● INFORMATION PROVIDED:
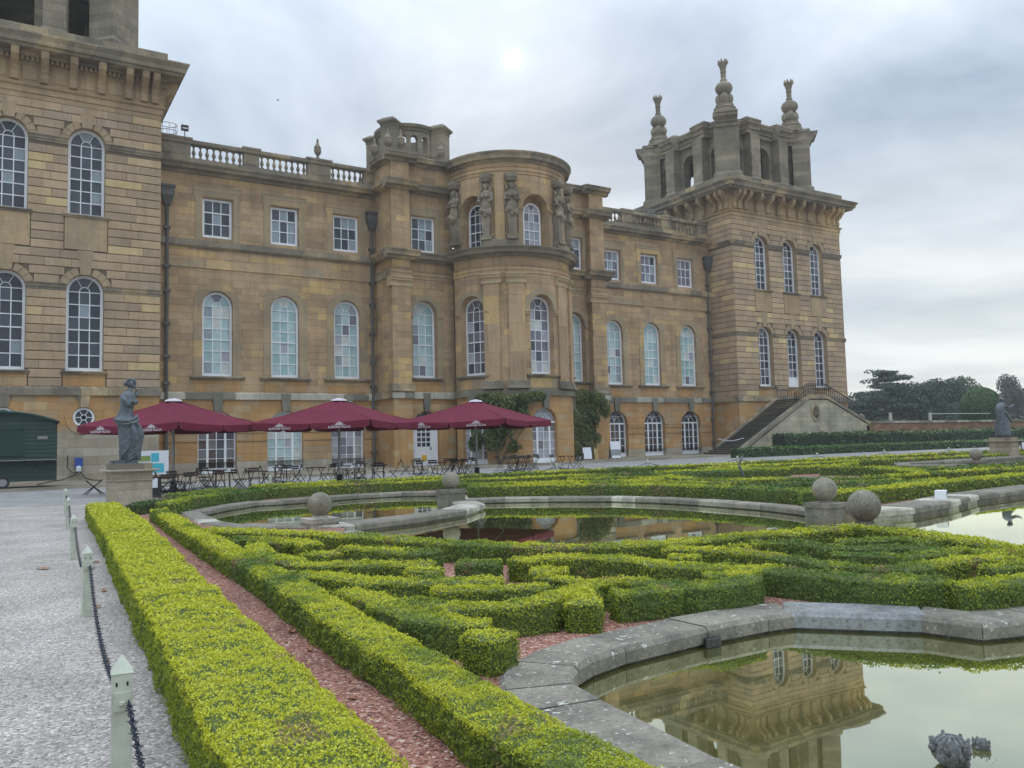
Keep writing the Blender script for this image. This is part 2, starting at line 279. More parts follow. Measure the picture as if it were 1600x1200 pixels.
# ------------------------------------------------------------------ mesh helpers
class MB:
    def __init__(s, f=None): s.v = []; s.q = []; s.mi = []; s.f = f; s.cm = 0
    def add(s, vs, fs, mi=None):
        o = len(s.v); s.v += [s.f(*p) for p in vs] if s.f else [tuple(p) for p in vs]
        s.q += [tuple(i + o for i in f) for f in fs]; s.mi += [s.cm if mi is None else mi] * len(fs)
    def box(s, x0, x1, y0, y1, z0, z1, nu=1):
        for k in range(nu):
            a = x0 + (x1 - x0) * k / nu; b = x0 + (x1 - x0) * (k + 1) / nu
            fs = [(0, 3, 2, 1), (4, 5, 6, 7), (0, 1, 5, 4), (2, 3, 7, 6)]
            if k == 0: fs.append((3, 0, 4, 7))
            if k == nu - 1: fs.append((1, 2, 6, 5))
            s.add([(a, y0, z0), (b, y0, z0), (b, y1, z0), (a, y1, z0), (a, y0, z1), (b, y0, z1), (b, y1, z1), (a, y1, z1)], fs)
    def prism(s, poly, z0, z1, top=None):
        n = len(poly); top = top or poly
        s.add([(x, y, z0) for x, y in poly] + [(x, y, z1) for x, y in top],
              [tuple(range(n - 1, -1, -1)), tuple(range(n, 2 * n))] + [(i, (i + 1) % n, n + (i + 1) % n, n + i) for i in range(n)])
    def xprism(s, poly, a, b, axis='y'):      # poly in (u,z) extruded along depth
        n = len(poly)
        s.add([(x, a, z) for x, z in poly] + [(x, b, z) for x, z in poly],
              [tuple(range(n)), tuple(range(2 * n - 1, n - 1, -1))] + [(i + 0, n + i, n + (i + 1) % n, (i + 1) % n) for i in range(n)])
    def tube(s, path, r, n=6, cap=True):
        path = [Vector(p) for p in path]; rs = r if isinstance(r, (list, tuple)) else [r] * len(path); vs = []; fs = []
        for i, p in enumerate(path):
            d = (path[min(i + 1, len(path) - 1)] - path[max(i - 1, 0)]).normalized()
            a = d.orthogonal().normalized() if abs(d.z) > 0.99 else d.cross(Vector((0, 0, 1))).normalized()
            b = d.cross(a)
            vs += [tuple(p + rs[i] * (math.cos(2 * PI * k / n) * a + math.sin(2 * PI * k / n) * b)) for k in range(n)]
        for i in range(len(path) - 1):
            for k in range(n):
                k2 = (k + 1) % n; fs.append((i * n + k, i * n + k2, (i + 1) * n + k2, (i + 1) * n + k))
        if cap: fs += [tuple(range(n - 1, -1, -1)), tuple(range(len(vs) - n, len(vs)))]
        s.add(vs, fs)
    def lathe(s, prof, c=(0, 0, 0), n=12, sx=1, sy=1, lob=0, la=0):
        vs = []; fs = []
        for r, z in prof:
            for k in range(n):
                a = 2 * PI * k / n; rr = r * (1 + la * math.cos(lob * a)); vs.append((c[0] + rr * sx * math.cos(a), c[1] + rr * sy * math.sin(a), c[2] + z))
        for i in range(len(prof) - 1):
            for k in range(n):
                k2 = (k + 1) % n; fs.append((i * n + k, i * n + k2, (i + 1) * n + k2, (i + 1) * n + k))
        fs += [tuple(range(n - 1, -1, -1)), tuple(range(len(vs) - n, len(vs)))]
        s.add(vs, fs)
    def sphere(s, c, r, n=12, m=8, sx=1, sy=1, sz=1):
        s.lathe([(max(1e-3, r * math.sin(PI * i / m)), -r * sz * math.cos(PI * i / m)) for i in range(m + 1)], c, n, sx, sy)
    def strip(s, u0, u1, prof, nu=1, cap=True):    # profile of (d,z) run along u
        n = len(prof); vs = []; fs = []
        for k in range(nu + 1):
            u = u0 + (u1 - u0) * k / nu; vs += [(u, d, z) for d, z in prof]
        for k in range(nu):
            for i in range(n):
                j = (i + 1) % n; fs.append((k * n + i, k * n + j, (k + 1) * n + j, (k + 1) * n + i))
        if cap: fs += [tuple(range(n - 1, -1, -1)), tuple(range(nu * n, nu * n + n))]
        s.add(vs, fs)
    def mesh(s, name, mats=(), smooth=False):
        me = bpy.data.meshes.new(name); me.from_pydata(s.v, [], s.q)
        for ma in (mats if isinstance(mats, (list, tuple)) else [mats]): me.materials.append(ma)
        if any(s.mi): me.polygons.foreach_set('material_index', s.mi)
        if smooth: me.polygons.foreach_set('use_smooth', [True] * len(me.polygons))
        me.update(); return me
    def build(s, name, mats, parent=None, smooth=False, loc=None, rz=0, recalc=True):
        me = s.mesh(name, mats, smooth)
        if recalc:
            import bmesh
            bm = bmesh.new(); bm.from_mesh(me); bmesh.ops.recalc_face_normals(bm, faces=bm.faces); bm.to_mesh(me); bm.free()
        return link(name, me, parent, loc, rz)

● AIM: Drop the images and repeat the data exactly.

● SOLUTION TO THIS EXERCISE:
Keep writing the Blender script for this image. This is part 2, starting at line 279. More parts follow. Measure the picture as if it were 1600x1200 pixels.
# ------------------------------------------------------------------ mesh helpers
class MB:
    def __init__(s, f=None): s.v = []; s.q = []; s.mi = []; s.f = f; s.cm = 0
    def add(s, vs, fs, mi=None):
        o = len(s.v); s.v += [s.f(*p) for p in vs] if s.f else [tuple(p) for p in vs]
        s.q += [tuple(i + o for i in f) for f in fs]; s.mi += [s.cm if mi is None else mi] * len(fs)
    def box(s, x0, x1, y0, y1, z0, z1, nu=1):
        for k in range(nu):
            a = x0 + (x1 - x0) * k / nu; b = x0 + (x1 - x0) * (k + 1) / nu
            fs = [(0, 3, 2, 1), (4, 5, 6, 7), (0, 1, 5, 4), (2, 3, 7, 6)]
            if k == 0: fs.append((3, 0, 4, 7))
            if k == nu - 1: fs.append((1, 2, 6, 5))
            s.add([(a, y0, z0), (b, y0, z0), (b, y1, z0), (a, y1, z0), (a, y0, z1), (b, y0, z1), (b, y1, z1), (a, y1, z1)], fs)
    def prism(s, poly, z0, z1, top=None):
        n = len(poly); top = top or poly
        s.add([(x, y, z0) for x, y in poly] + [(x, y, z1) for x, y in top],
              [tuple(range(n - 1, -1, -1)), tuple(range(n, 2 * n))] + [(i, (i + 1) % n, n + (i + 1) % n, n + i) for i in range(n)])
    def xprism(s, poly, a, b, axis='y'):      # poly in (u,z) extruded along depth
        n = len(poly)
        s.add([(x, a, z) for x, z in poly] + [(x, b, z) for x, z in poly],
              [tuple(range(n)), tuple(range(2 * n - 1, n - 1, -1))] + [(i + 0, n + i, n + (i + 1) % n, (i + 1) % n) for i in range(n)])
    def tube(s, path, r, n=6, cap=True):
        path = [Vector(p) for p in path]; rs = r if isinstance(r, (list, tuple)) else [r] * len(path); vs = []; fs = []
        for i, p in enumerate(path):
            d = (path[min(i + 1, len(path) - 1)] - path[max(i - 1, 0)]).normalized()
            a = d.orthogonal().normalized() if abs(d.z) > 0.99 else d.cross(Vector((0, 0, 1))).normalized()
            b = d.cross(a)
            vs += [tuple(p + rs[i] * (math.cos(2 * PI * k / n) * a + math.sin(2 * PI * k / n) * b)) for k in range(n)]
        for i in range(len(path) - 1):
            for k in range(n):
                k2 = (k + 1) % n; fs.append((i * n + k, i * n + k2, (i + 1) * n + k2, (i + 1) * n + k))
        if cap: fs += [tuple(range(n - 1, -1, -1)), tuple(range(len(vs) - n, len(vs)))]
        s.add(vs, fs)
    def lathe(s, prof, c=(0, 0, 0), n=12, sx=1, sy=1, lob=0, la=0):
        vs = []; fs = []
        for r, z in prof:
            for k in range(n):
                a = 2 * PI * k / n; rr = r * (1 + la * math.cos(lob * a)); vs.append((c[0] + rr * sx * math.cos(a), c[1] + rr * sy * math.sin(a), c[2] + z))
        for i in range(len(prof) - 1):
            for k in range(n):
                k2 = (k + 1) % n; fs.append((i * n + k, i * n + k2, (i + 1) * n + k2, (i + 1) * n + k))
        fs += [tuple(range(n - 1, -1, -1)), tuple(range(len(vs) - n, len(vs)))]
        s.add(vs, fs)
    def sphere(s, c, r, n=12, m=8, sx=1, sy=1, sz=1):
        s.lathe([(max(1e-3, r * math.sin(PI * i / m)), -r * sz * math.cos(PI * i / m)) for i in range(m + 1)], c, n, sx, sy)
    def strip(s, u0, u1, prof, nu=1, cap=True):    # profile of (d,z) run along u
        n = len(prof); vs = []; fs = []
        for k in range(nu + 1):
            u = u0 + (u1 - u0) * k / nu; vs += [(u, d, z) for d, z in prof]
        for k in range(nu):
            for i in range(n):
                j = (i + 1) % n; fs.append((k * n + i, k * n + j, (k + 1) * n + j, (k + 1) * n + i))
        if cap: fs += [tuple(range(n - 1, -1, -1)), tuple(range(nu * n, nu * n + n))]
        s.add(vs, fs)
    def mesh(s, name, mats=(), smooth=False):
        me = bpy.data.meshes.new(name); me.from_pydata(s.v, [], s.q)
        for ma in (mats if isinstance(mats, (list, tuple)) else [mats]): me.materials.append(ma)
        if any(s.mi): me.polygons.foreach_set('material_index', s.mi)
        if smooth: me.polygons.foreach_set('use_smooth', [True] * len(me.polygons))
        me.update(); return me
    def build(s, name, mats, parent=None, smooth=False, loc=None, rz=0, recalc=True):
        me = s.mesh(name, mats, smooth)
        if recalc:
            import bmesh
            bm = bmesh.new(); bm.from_mesh(me); bmesh.ops.recalc_face_normals(bm, faces=bm.faces); bm.to_mesh(me); bm.free()
        return link(name, me, parent, loc, rz)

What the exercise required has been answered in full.